Anna Rosa, l’amante, sprofondata nel letto fino alla vita come la Winnie di “Giorni felici”. Il banchiere Vitangelo Moscarda, protagonista di “Uno, nessuno e centomila” che ascolta le voci di dentro come voci registrate, un rimando al nastro di Krapp.
Il Pirandello di Giancarlo Cauteruccio ha un nostalgico sapore di Beckett. Il regista ha portato a lungo in scena il grande drammaturgo del surreale e affronta il maestro di Girgenti con l’intonazione rivolta all’indagine psicologica e al grottesco del vivere, navigando fra le contraddizioni dell’essere piccolo-medio-grande borghese, il tutto lasciando la porta aperta agli spifferi d’oltremanica.
Dello spettacolo Klp si era occupato un anno fa, spiegando le ragioni di un buon esito scenico, che scorre fra i grandi temi del teatro del Novecento rendendoli attuali e modulando ironia e malasorte, incapacità e finta volontà di autodeterminazione.
L’adattamento per la scena di Giuseppe Manfridi, collaboratore di Cauteruccio, esalta questo aspetto tragicomico che richiama alla memoria alcune maschere del film muto di inizio Novecento, brillantemente indossate, attraverso un profondo lavoro di mimica facciale, da Fulvio Cauteruccio.
Nei camerini della Sala Fontana di via Boltraffio a Milano, teatro che propone quest’anno una stagione ricca di eventi ed interpreti di calibro nazionale, abbiamo incontrato Fulvio: è lui a raccontare a Klp del rapporto con il testo, con il personaggio, con il suo ego e il suo alter ego, il fratello Giancarlo.

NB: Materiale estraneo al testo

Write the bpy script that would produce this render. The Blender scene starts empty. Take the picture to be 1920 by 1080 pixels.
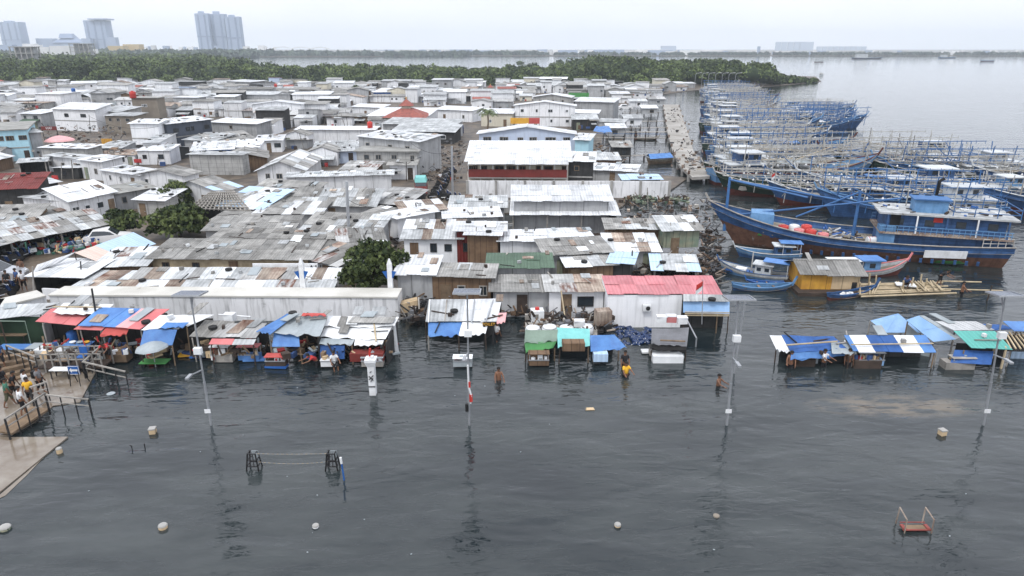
import bpy, math, random
import numpy as np
from mathutils import Vector, Matrix, noise as mnoise
S = bpy.context.scene
COL = S.collection
rad = math.radians
# ------------------------------------------------------------------ camera, sky, sun, exposure
CAMH, PITCH, F = 18.0, rad(19.4), 1280.0          # drone height (m), pitch below horizontal, focal length for a 1920 px wide frame
cam_d = bpy.data.cameras.new('camera'); cam = bpy.data.objects.new('camera', cam_d); COL.objects.link(cam)
cam.location = (0, 0, CAMH); cam.rotation_euler = (math.pi/2 - PITCH, 0, 0)
cam_d.sensor_width = 36; cam_d.lens = 36*F/1920; cam_d.clip_start = .5; cam_d.clip_end = 20000
S.camera = cam
w = bpy.data.worlds.new('World'); S.world = w; w.use_nodes = True
nt = w.node_tree; N = nt.nodes; Lk = nt.links; N.clear()
SUN_EL, SUN_ROT = 58, 200
sky = N.new('ShaderNodeTexSky'); sky.sky_type = 'NISHITA'; sky.sun_disc = False
sky.sun_elevation = rad(SUN_EL); sky.sun_rotation = rad(SUN_ROT); sky.dust_density = 5; sky.air_density = 1.2
bg1 = N.new('ShaderNodeBackground'); bg1.inputs[1].default_value = .07
Lk.new(sky.outputs[0], bg1.inputs[0])
tc = N.new('ShaderNodeTexCoord'); mp = N.new('ShaderNodeMapping'); mp.inputs['Scale'].default_value = (1, 1, 3.5)
nz = N.new('ShaderNodeTexNoise'); nz.inputs['Scale'].default_value = 2.2; nz.inputs['Detail'].default_value = 6
cr = N.new('ShaderNodeValToRGB'); cr.color_ramp.elements[0].position = .3; cr.color_ramp.elements[0].color = (.76, .79, .88, 1)
cr.color_ramp.elements[1].position = .68; cr.color_ramp.elements[1].color = (.89, .905, .97, 1)
Lk.new(tc.outputs['Generated'], mp.inputs[0]); Lk.new(mp.outputs[0], nz.inputs[0]); Lk.new(nz.outputs[0], cr.inputs[0])
bg2 = N.new('ShaderNodeBackground'); Lk.new(cr.outputs[0], bg2.inputs[0])
sz = N.new('ShaderNodeSeparateXYZ'); Lk.new(tc.outputs['Generated'], sz.inputs[0])          # overcast: the cloud is brighter overhead than at the horizon
gr = N.new('ShaderNodeMapRange'); gr.inputs[1].default_value = .08; gr.inputs[2].default_value = .75; gr.inputs[3].default_value = 1.22; gr.inputs[4].default_value = 1.6
Lk.new(sz.outputs[2], gr.inputs[0]); Lk.new(gr.outputs[0], bg2.inputs[1])
mx = N.new('ShaderNodeMixShader'); mx.inputs[0].default_value = .9        # nine tenths cloud cover
Lk.new(bg1.outputs[0], mx.inputs[1]); Lk.new(bg2.outputs[0], mx.inputs[2])
wo = N.new('ShaderNodeOutputWorld'); Lk.new(mx.outputs[0], wo.inputs[0])
sl = bpy.data.lights.new('sun', 'SUN'); sl.energy = 1.4; sl.angle = rad(12); sl.color = (1, .97, .92)
so = bpy.data.objects.new('sun', sl); COL.objects.link(so); so.rotation_euler = (rad(90-SUN_EL), 0, rad(180-SUN_ROT))
S.view_settings.view_transform = 'Standard'; S.view_settings.look = 'None'; S.view_settings.gamma = 1
S.view_settings.exposure = .24
S.cycles.use_denoising = True
S.cycles.max_bounces = 8; S.cycles.diffuse_bounces = 1; S.cycles.glossy_bounces = 3; S.cycles.volume_bounces = 4
S.cycles.use_adaptive_sampling = True; S.cycles.adaptive_threshold = .02
R = random.Random(11)
cP, sP = math.cos(PITCH), math.sin(PITCH)

def ray(px, py):
    cx, cy = (px-960)/F, (540-py)/F
    return Vector((cx, cP+cy*sP, -sP+cy*cP))
def P(px, py, h=0.0):                             # the point of height h seen at photo pixel (px, py)
    d = ray(px, py); t = (h-CAMH)/d.z
    return Vector((d.x*t, d.y*t, h))
def PY(px, py, Y):                                # the point at ground distance Y seen at (px, py)
    d = ray(px, py); t = Y/d.y
    return Vector((d.x*t, Y, CAMH+d.z*t))
def pix(v):
    x, y, z = v[0], v[1], v[2]-CAMH
    f = y*cP - z*sP; u = y*sP + z*cP
    return 960+F*x/f, 540-F*u/f
Z = Vector((0, 0, 1))

# ------------------------------------------------------------------ mesh building
class MB:
    def __init__(s): s.v = []; s.f = []; s.uv = []; s.m = []; s.t = []
    def poly(s, pts, m=0, t=.5, uv=None):
        i = len(s.v); pts = [Vector(p) for p in pts]
        s.v += pts; s.f.append(tuple(range(i, i+len(pts)))); s.m.append(m); s.t.append(t)
        if uv is None:                            # metres along the face's long level direction and up it
            n = Vector((0, 0, 0))
            for k in range(len(pts)):
                a, b = pts[k], pts[(k+1) % len(pts)]
                n += a.cross(b)
            n = n.normalized() if n.length > 1e-9 else Z
            u = Z.cross(n)
            u = Vector((1, 0, 0)) if u.length < .02 else u.normalized()
            vv = n.cross(u)
            uv = [((p.dot(u)), (p.dot(vv))) for p in pts]
        s.uv += uv
    def hexa(s, b, tp, m=0, t=.5):                # b, tp: four bottom and four top points, counter-clockwise seen from above
        s.poly([b[3], b[2], b[1], b[0]], m, t); s.poly(tp, m, t)
        for k in range(4):
            j = (k+1) % 4
            s.poly([b[k], b[j], tp[j], tp[k]], m, t)
    def box(s, c, d, rz=0, m=0, t=.5, rx=0, ry=0):
        M = Matrix.Rotation(rz, 3, 'Z') @ Matrix.Rotation(ry, 3, 'Y') @ Matrix.Rotation(rx, 3, 'X'); c = Vector(c)
        q = [c + M @ Vector((x*d[0]/2, y*d[1]/2, z*d[2]/2)) for z in (-1, 1) for x, y in ((-1, -1), (1, -1), (1, 1), (-1, 1))]
        s.hexa(q[:4], q[4:], m, t)
    def bar(s, a, b, w=.06, h=None, m=0, t=.5):
        a, b = Vector(a), Vector(b); h = h or w; d = (b-a)
        if d.length < 1e-5: return
        d.normalize(); u = Z.cross(d)
        u = Vector((1, 0, 0)) if u.length < .05 else u.normalized()
        v = d.cross(u)
        q = [p + u*x*w/2 + v*y*h/2 for p in (a, b) for x, y in ((-1, -1), (1, -1), (1, 1), (-1, 1))]
        s.hexa(q[:4], q[4:], m, t)
    def tube(s, pts, r=.04, n=6, m=0, t=.5, cap=True):
        pts = [Vector(p) for p in pts]; rs = r if isinstance(r, (list, tuple)) else [r]*len(pts)
        rings = []
        for k, p in enumerate(pts):
            d = (pts[min(k+1, len(pts)-1)] - pts[max(k-1, 0)])
            d = d.normalized() if d.length > 1e-6 else Z
            u = Z.cross(d)
            if u.length < .05: u = Vector((1, 0, 0))
            u.normalize(); v = d.cross(u)
            rings.append([p + (u*math.cos(a)+v*math.sin(a))*rs[k] for a in [2*math.pi*j/n for j in range(n)]])
        for k in range(len(rings)-1):
            for j in range(n):
                jj = (j+1) % n
                s.poly([rings[k][j], rings[k][jj], rings[k+1][jj], rings[k+1][j]], m, t)
        if cap:
            s.poly(rings[0][::-1], m, t); s.poly(rings[-1], m, t)
    def lathe(s, c, prof, n=10, m=0, t=.5):       # prof: (radius, z) from the bottom up
        c = Vector(c); rg = [[c + Vector((r*math.cos(2*math.pi*j/n), r*math.sin(2*math.pi*j/n), z)) for j in range(n)] for r, z in prof]
        for k in range(len(rg)-1):
            for j in range(n):
                jj = (j+1) % n
                s.poly([rg[k][j], rg[k][jj], rg[k+1][jj], rg[k+1][j]], m, t)
        s.poly(rg[0][::-1], m, t); s.poly(rg[-1], m, t)
    def sheets(s, a, b, c, d, m=0, su=1.0, sv=1.8, th=.03, jit=.03, ms=None, holes=0., rr=R):
        """a b front edge, d c back edge: laid as overlapping corrugated sheets, each a thin slab of its own"""
        a, b, c, d = map(Vector, (a, b, c, d))
        n = (b-a).cross(d-a).normalized(); lu = ((b-a).length+(c-d).length)/2; lv = ((d-a).length+(c-b).length)/2
        nu, nv = max(1, round(lu/su)), max(1, round(lv/sv))
        def at(u, v): return a*(1-u)*(1-v)+b*u*(1-v)+c*u*v+d*(1-u)*v
        for i in range(nu):
            for j in range(nv):
                if holes and rr.random() < holes: continue
                u0, u1, v0, v1 = i/nu, (i+1)/nu+.012, j/nv-.01, (j+1)/nv
                e = jit/max(lv, 1)
                if j == 0: v0 += rr.uniform(-e, e)*1.5
                z0 = n*(.012*(i % 2) + rr.uniform(0, jit) + .02); sl_ = n*rr.uniform(-.5, .5)*jit
                q = [at(u0, v0)+z0-sl_+n*.025, at(u1, v0)+z0+n*.025, at(u1, v1)+z0+sl_, at(u0, v1)+z0]
                lo = [p-n*th for p in q]
                mm = m if ms is None else rr.choice(ms)
                tt = rr.random()
                uu = [(u0*lu, v0*lv), (u1*lu, v0*lv), (u1*lu, v1*lv), (u0*lu, v1*lv)]
                s.poly(q, mm, tt, uu); s.poly(lo[::-1], mm, tt, uu[::-1])
                for k in range(4):
                    kk = (k+1) % 4
                    s.poly([lo[k], lo[kk], q[kk], q[k]], mm, tt, [uu[k], uu[kk], uu[kk], uu[k]])
    def cloth(s, a, b, c, d, m=0, nu=10, nv=8, amp=.06, sag=.1, th=.015, seed=0, hem=.0):
        a, b, c, d = map(Vector, (a, b, c, d)); n = (b-a).cross(d-a).normalized()
        lu, lv = (b-a).length, (d-a).length
        def at(i, j):
            u, v = i/nu, j/nv
            p = a*(1-u)*(1-v)+b*u*(1-v)+c*u*v+d*(1-u)*v
            q = Vector((p.x*.9, p.y*.9, seed*7.7))
            k = mnoise.noise(q)+.5*mnoise.noise(q*2.7)
            e = 1.0 if 0 < i < nu and 0 < j < nv else .45
            p = p + n*(amp*k*e - sag*4*u*(1-u)*.5*(.4+.6*math.sin(math.pi*v)))
            if j == 0: p += Vector((0, 0, hem*mnoise.noise(Vector((u*6, seed, 0)))))
            return p
        g = [[at(i, j) for i in range(nu+1)] for j in range(nv+1)]
        for j in range(nv):
            for i in range(nu):
                q = [g[j][i], g[j][i+1], g[j+1][i+1], g[j+1][i]]
                uu = [(i/nu*lu, j/nv*lv), ((i+1)/nu*lu, j/nv*lv), ((i+1)/nu*lu, (j+1)/nv*lv), (i/nu*lu, (j+1)/nv*lv)]
                s.poly(q, m, .5, uu); s.poly([p-n*th for p in q][::-1], m, .5, uu[::-1])
        rim = [(g[0][i], g[0][i+1]) for i in range(nu)]+[(g[j][nu], g[j+1][nu]) for j in range(nv)]+[(g[nv][i+1], g[nv][i]) for i in range(nu)]+[(g[j+1][0], g[j][0]) for j in range(nv)]
        for p, q in rim: s.poly([p-n*th, q-n*th, q, p], m)
    def build(s, name, mats, parent=None, smooth=False, loc=None):
        if not s.f: return None
        me = bpy.data.meshes.new(name)
        o = bpy.data.objects.new(name, me); COL.objects.link(o)
        off = Vector((0, 0, 0))
        if parent is not None:
            o.parent = parent; off = parent.get('_o') and Vector(parent['_o']) or Vector((0, 0, 0))
            if parent.type == 'MESH': off = Vector(parent['_o']) if parent.get('_o') else off
            o['_o'] = tuple(off)
        elif loc is not None:
            off = Vector(loc); o.location = off; o['_o'] = tuple(off)
        vs = [tuple(v-off) for v in s.v] if off.length else [tuple(v) for v in s.v]
        me.from_pydata(vs, [], s.f)
        mats = mats if isinstance(mats, (list, tuple)) else [mats]
        for m in mats: me.materials.append(m)
        me.polygons.foreach_set('material_index', s.m)
        uvl = me.uv_layers.new(name='uv'); uvl.data.foreach_set('uv', [x for p in s.uv for x in p])
        at = me.attributes.new('tint', 'FLOAT', 'FACE'); at.data.foreach_set('value', s.t)
        if smooth:
            import bmesh
            bm = bmesh.new(); bm.from_mesh(me); bmesh.ops.remove_doubles(bm, verts=bm.verts, dist=.0005); bm.to_mesh(me); bm.free()
            me.polygons.foreach_set('use_smooth', [True]*len(me.polygons))
        me.update()
        return o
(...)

Fra Beckett e Pirandello (per tacer del cane), come avrebbe detto Jerome.
La Compagnia Krypton, di cui i fratelli sono la spina dorsale, fonda la sua poetica sull’esplorazione delle tecnologie e della loro applicazione sulla scena e nelle arti, ma anche sul senso dell’ossimoro, della contrapposizione, dell’osare l’illogico, fino al contrario.
Dalla videoinstallazione al cagnetto di casa, quello vero, in pelo e ossa, che nel finale della partita pirandelliana aiuta le riflessioni a voce alta di Moscarda: forse un espediente scenico tardo-futurista, o una dichiarazione d’amore al connubio fra scena e tecnologia che la compagnia Krypton non vuole smentire, proprio per l’attenzione sempre rivolta a voci registrate, video, e altri espedienti di interazione fra i linguaggi. La loro analisi, oltre che sul personaggio, arriva a spingersi fino al rapporto, a volte assurdo e perverso, fra uomo e tecnologia. Non a caso, in questa messinscena, gli abiti di inizio Novecento si contrappongono ad espedienti tecnici e tecnologici via via più moderni. E del rapporto assurdo ci accorgiamo persino scrivendo queste brevi note, in cui dobbiamo ricorreggere i Moscarda che il correttore tecnologico vuole implacabilmente trasformare in mostarda. Problemi che Pirandello e Beckett non avevano, tranquilli al ritmo della stilografica o di una Olivetti d’altri tempi.